How Sira's presence management module handles this
For multi-location brands managing the consolidation work continuously, the audit-claim-merge-standardize cycle becomes ongoing operational overhead. Sira's presence management module monitors all listings across the brand portfolio, flags duplicates as they appear, and prompts the action needed (merge, claim, or update) before the duplicate can split review equity.
The useful part for franchise brands is the alerting on new duplicate creation. When a staff member at a single location accidentally creates a second listing, Sira flags the conflict the same week, which is much earlier than the typical quarterly audit would catch it.
Frequently asked questions
How long does a merge request take to process?
Most merge requests resolve within 7 to 14 days. Complex cases involving disputed ownership or multiple addresses can take 3 to 4 weeks.

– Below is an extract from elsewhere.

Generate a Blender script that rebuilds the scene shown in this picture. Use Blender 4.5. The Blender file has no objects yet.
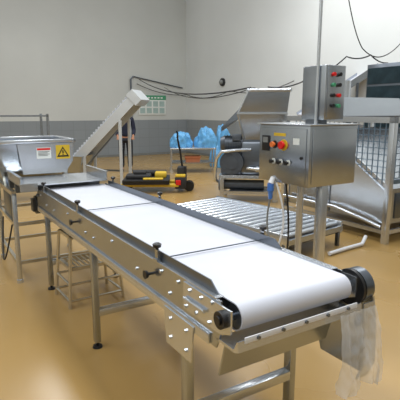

Can I merge listings if I do not own both?
Not directly. You need to claim the duplicate first, which requires standard Google verification. Once both are under your ownership, the merge process is straightforward.
Will my Google ranking suffer during the merge process?
Briefly, sometimes. Google's local algorithm can take a few weeks to settle on the consolidated listing's ranking. Most brands see ranking recover or improve within 30 to 60 days, because consolidated review equity is a positive signal.
What if my merged listing has the wrong address afterwards?
This sometimes happens when the duplicate had different address data. After merging, verify the address on the primary listing and submit an update if needed. Updates take 1 to 3 days to process.
Can I delete a Google Business Profile that has bad reviews?
Yes, but the reviews do not always disappear with the profile. Google often retains review data even after profile deletion, and a future profile claim at the same address can resurface them. Trying to delete profiles to escape reviews rarely works long-term and can violate Google's guidelines.
How often should I audit my listings?
Quarterly for brands with under 20 locations. Monthly for brands with 20 to 100 locations. Continuous monitoring through a presence management tool for brands with 100 or more locations.